Royal Charles Steadman (July 23, 1875 – August 6, 1964) was a botanical illustrator and wax fruit modeler for the United States Department of Agriculture (USDA) who also developed a patented method of strengthening wax fruit with plaster on the interior.
Royal Charles Steadman was born July 23, 1875, in Portland, Maine, to Alban Charles and Emma Frances Steadman. He had an older brother, Willie. His parents separated and by 1891 his father had remarried and moved to Boston, Massachusetts. Steadman studied art at the School of the Museum of Fine Arts, Boston, as well as at the Cowles Art School in the same city. He went on to study jewelry design at the Rhode Island School of Design in Providence and then became a jewelry designer for a commercial firm, where he rose to head jewelry designer. He also did some scenic design, and he taught at the Rhode Island School of Design.
Steadman married Myra L. Fuller in Brockton, Massachusetts, in 1894. The marriage did not last, and in 1905 Steadman married again, to Harriet Eliza "Hattie" Beckley, with whom he had a son, Royal Beckley Steadman, in 1908. This marriage also ended, and in 1933 Steadman married his third wife, Ethel Augusta Rosenberger, who survived her husband by a decade.

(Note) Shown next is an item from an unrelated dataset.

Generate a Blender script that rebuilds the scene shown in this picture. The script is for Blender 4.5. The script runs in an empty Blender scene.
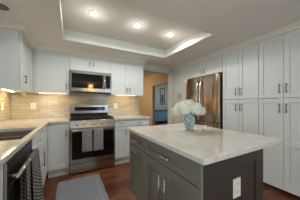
import bpy, bmesh, math, random
from mathutils import Vector, Matrix
random.seed(7)
SC = bpy.context.scene
COL = SC.collection
R = math.radians

# ---------------------------------------------------------------- camera
cam_d = bpy.data.cameras.new('camera'); cam = bpy.data.objects.new('camera', cam_d); COL.objects.link(cam)
cam.location = (0, 0, 1.193); cam.rotation_euler = (R(90), 0, R(-28.585))
cam_d.sensor_width = 36; cam_d.lens = 17.49; cam_d.shift_y = 0.013; cam_d.clip_start = 0.02
SC.camera = cam
SC.view_settings.view_transform = 'Standard'; SC.view_settings.look = 'None'
SC.view_settings.gamma = 1; SC.view_settings.use_curve_mapping = False
SC.view_settings.exposure = 0.70
# ---------------------------------------------------------------- world and large lights
w = bpy.data.worlds.new('world'); SC.world = w; w.use_nodes = True
w.node_tree.nodes['Background'].inputs[0].default_value = (0.75, 0.85, 1, 1)
w.node_tree.nodes['Background'].inputs[1].default_value = 0.6

def area(name, loc, aim, sx, sy, power, color, spread=180):
    d = bpy.data.lights.new(name, 'AREA'); d.shape = 'RECTANGLE'; d.size = sx; d.size_y = sy
    d.energy = power; d.color = color; d.spread = R(spread)
    o = bpy.data.objects.new(name, d); COL.objects.link(o); o.location = loc
    o.rotation_euler = Vector(aim).to_track_quat('-Z', 'Y').to_euler()
    return o
area('rear_window_daylight', (2.35, -4.48, 1.25), (-0.15, 1, 0), 1.2, 1.7, 20, (0.58, 0.80, 1.0))
area('left_daylight_fill', (-0.92, -1.0, 1.5), (1, 0.25, 0.55), 1.7, 1.1, 38, (0.66, 0.87, 1.0))  # added panel, no opening in this wall; tilted up to brighten the ceiling
area('hall_ceiling_light', (1.6, 6.6, 2.55), (0.3, 0, -1), 0.6, 0.6, 36, (1.0, 0.76, 0.48))
area('far_room_light', (5.2, 6.2, 2.5), (0, 0.2, -1), 1.0, 1.0, 22, (0.85, 0.95, 1.0))  # cool panel under the far room's ceiling, facing down; no window there

# ---------------------------------------------------------------- materials
def mat(name, color, rough=0.5, metal=0.0, spec=0.5, noise=0.0, nscale=30, bump=0.0, stretch=(1, 1, 1), coat=0.0, emit=None, estr=0):
    m = bpy.data.materials.new(name); m.use_nodes = True
    nt = m.node_tree; b = nt.nodes['Principled BSDF']
    b.inputs['Base Color'].default_value = (*color, 1); b.inputs['Roughness'].default_value = rough
    b.inputs['Metallic'].default_value = metal; b.inputs['Specular IOR Level'].default_value = spec
    b.inputs['Coat Weight'].default_value = coat
    if emit:
        b.inputs['Emission Color'].default_value = (*emit, 1); b.inputs['Emission Strength'].default_value = estr
    if noise or bump:
        tc = nt.nodes.new('ShaderNodeTexCoord'); mp = nt.nodes.new('ShaderNodeMapping'); mp.inputs['Scale'].default_value = stretch
        n = nt.nodes.new('ShaderNodeTexNoise'); n.inputs['Scale'].default_value = nscale; n.inputs['Detail'].default_value = 4
        nt.links.new(tc.outputs['Object'], mp.inputs[0]); nt.links.new(mp.outputs[0], n.inputs['Vector'])
        if noise:
            mx = nt.nodes.new('ShaderNodeMix'); mx.data_type = 'RGBA'
            mx.inputs[6].default_value = (*[c * (1 - noise) for c in color], 1); mx.inputs[7].default_value = (*[min(1, c * (1 + noise)) for c in color], 1)
            nt.links.new(n.outputs['Fac'], mx.inputs[0]); nt.links.new(mx.outputs[2], b.inputs['Base Color'])
        if bump:
            bp = nt.nodes.new('ShaderNodeBump'); bp.inputs['Strength'].default_value = bump; bp.inputs['Distance'].default_value = 0.002
            nt.links.new(n.outputs['Fac'], bp.inputs['Height']); nt.links.new(bp.outputs[0], b.inputs['Normal'])
    return m

M = {}
M['white'] = mat('white_paint', (0.665, 0.69, 0.685), 0.42, noise=0.02, nscale=8)
M['trimwhite'] = mat('trim_paint', (0.80, 0.80, 0.75), 0.5, noise=0.02, nscale=8)
M['crown'] = mat('crown_paint', (0.80, 0.78, 0.69), 0.5, noise=0.02, nscale=8)
M['ceil'] = mat('ceiling_paint', (0.84, 0.815, 0.76), 0.9, noise=0.03, nscale=60, bump=0.15)
M['tan'] = mat('tan_wall_paint', (0.50, 0.40, 0.28), 0.85, noise=0.04, nscale=5)
M['kwall'] = mat('kitchen_wall_paint', (0.62, 0.56, 0.47), 0.85, noise=0.03, nscale=5)
M['header'] = mat('header_paint', (0.56, 0.57, 0.52), 0.7, noise=0.03, nscale=5)
M['green'] = mat('far_wall_paint', (0.36, 0.37, 0.33), 0.9, noise=0.04, nscale=5)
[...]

Steadman joined the USDA in 1915 as a pomological artist for the Bureau of Plant Industry, where he was one of a select group of botanical illustrators that included Deborah Griscom Passmore, Amanda Newton, Ellen Isham Schutt, and Elsie Lower. Five years later he was promoted to the position of botanical artist. Steadman (who signed his work 'R.C. Steadman') painted delicate, meticulously detailed watercolors of fruits and vegetables ranging from the common (citrus, strawberries, grapes, pears, plums, watermelons) to the then-exotic (cashew nuts, pawpaw, avocado, cherimoya). Many of these were painted at the peak of ripeness, but he also did a series showing fruit damaged by freezing and cold storage. He also produced a few pen-and-ink drawings, a handful of flower paintings (daffodil, iris, and tulip), a few historical scenes, some designs for postage stamps, and—as a favor to Amanda Newton—a portrait of her grandfather Isaac Newton, who had been the first U.S. Commissioner of Agriculture.